By faith in God's promises, Abraham knew that there was a future for him with God. He was sure of what he hoped for and certain of what he did not see. So he was able to live his life in the light of that.

Confident of his future with God, Abraham was able not to invest his life in this world, but to live for the world to come. So when he was called to leave his country of birth, he obeyed and went. He lived in the promised land as a stranger.

When faith makes us confident in the future with God, we can live differently from those around us. We needn't cling on to this world any longer, we can invest in godliness. We are enabled to do as Jesus commanded us: Do not store up for yourselves treasures on earth,... But store up for yourselves treasures in heavenref

So, these examples show that faith enables us to please God, faith enables us to be saved, and faith enables us to live differently. There is much, much more to be said about all these things, but we need to move on.

Faith Encouraged

We've seen how Hebrews 11 gives us faith explained and faith exemplified. Now I want to finish with faith encouraged.

The purpose of this whole chapter of Hebrews 11, and really the whole book of Hebrews, is to encourage faith.

The Christians to whom the letter was written were facing great persecution, and they were losing confidence. Some of them were even giving up on Jesus and turning back. So the writer sends this letter to build their faith in Jesus and to encourage them to press on, because faith is the opposite of fear. Look at the last verse of chapter 10, But we are not of those who shrink back and are destroyed, but of those who believe and are saved.ref

You and I are not, on the whole, facing persecution. But I suspect that some of us feel that our faith is weak. How can we strengthen it? How does the letter of Hebrews encourage our faith?

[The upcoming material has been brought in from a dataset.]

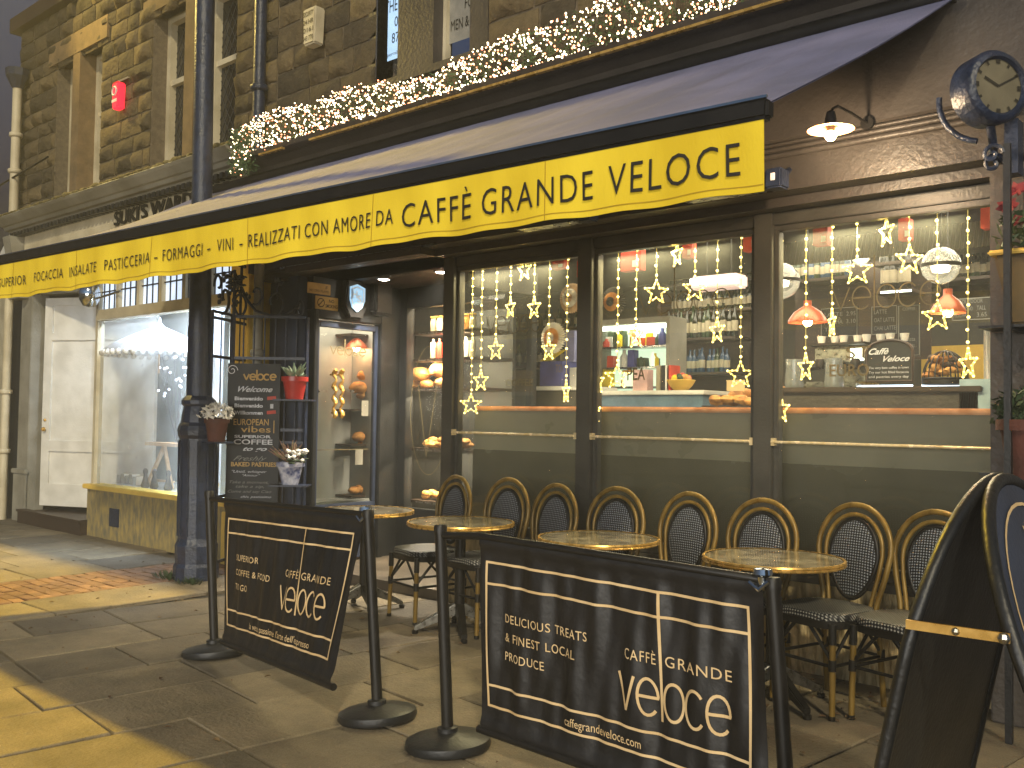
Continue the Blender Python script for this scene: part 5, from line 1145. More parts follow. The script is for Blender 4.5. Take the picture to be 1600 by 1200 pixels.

First we need to stimulate faith by exposing it to God's word. If we lived life with our eyes closed, it would be very difficult, and much poorer, wouldn't it? So it is with faith. As the eye is stimulated by light, so faith is stimulated by God's word. We need to open our eyes of faith, and that means fixing them on God's word. We love to use our eyes to stand and look at a beautiful view, or to read a good book, or to gaze at someone we love. So let's gaze into God's word; let's give faith its proper stimulation. The writer to the Hebrews has filled his letter with Old Testament quotations and allusions, because he knows that it is the word of God that will stimulate his readers' faith. If you are not reading the Bible every day it's no wonder your faith is weak.

Second, faith needs exercise. Faith is taking God's word and trusting it. And then as we test it and find it true, our faith grows stronger. If Abel and Noah and Abraham and the couple of dozen other people listed in this chapter had not acted on their faith, it would have done them no good at all. Noah's faith saved him because he acted on it: if he'd simply sat there and said, "Oh, there's a flood coming, is there? That's very interesting", he'd have perished with the rest of them. But he was saved because he put his faith into practice. He tested it. It is as we practice trusting in God rather than in the things of this world that our faith will grow. Is there something on your heart this morning that you need to obey God in and put into practice?

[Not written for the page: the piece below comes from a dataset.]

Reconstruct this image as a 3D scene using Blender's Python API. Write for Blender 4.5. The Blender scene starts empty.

Third and finally, we must consider Jesus. At the end of this gallery of the faithful, Hebrews 12 verse 2 says this, Let us fix our eyes on Jesus, the author and perfecter of our faith,... Consider him who endured such opposition from sinful men, so that you will not grow weary and lose heart.ref

Jesus is the author and perfecter of our faith. It is in him that everything comes together, in him that all God's promises are fulfilled.

Verse 13 of our passage reminds us that all these heroes of faith in chapter 11 had far less to go on than we do. They never saw the true fulfilment of God's promises, they only saw them and welcomed them from a distanceref. Yet they still lived with extraordinary faith.

We, however, have seen the fulfilment of all God's promises in Jesus. How much more should we be able to live by faith? When your faith is weak, the best remedy of all is to fix your eyes on Jesus... Consider him.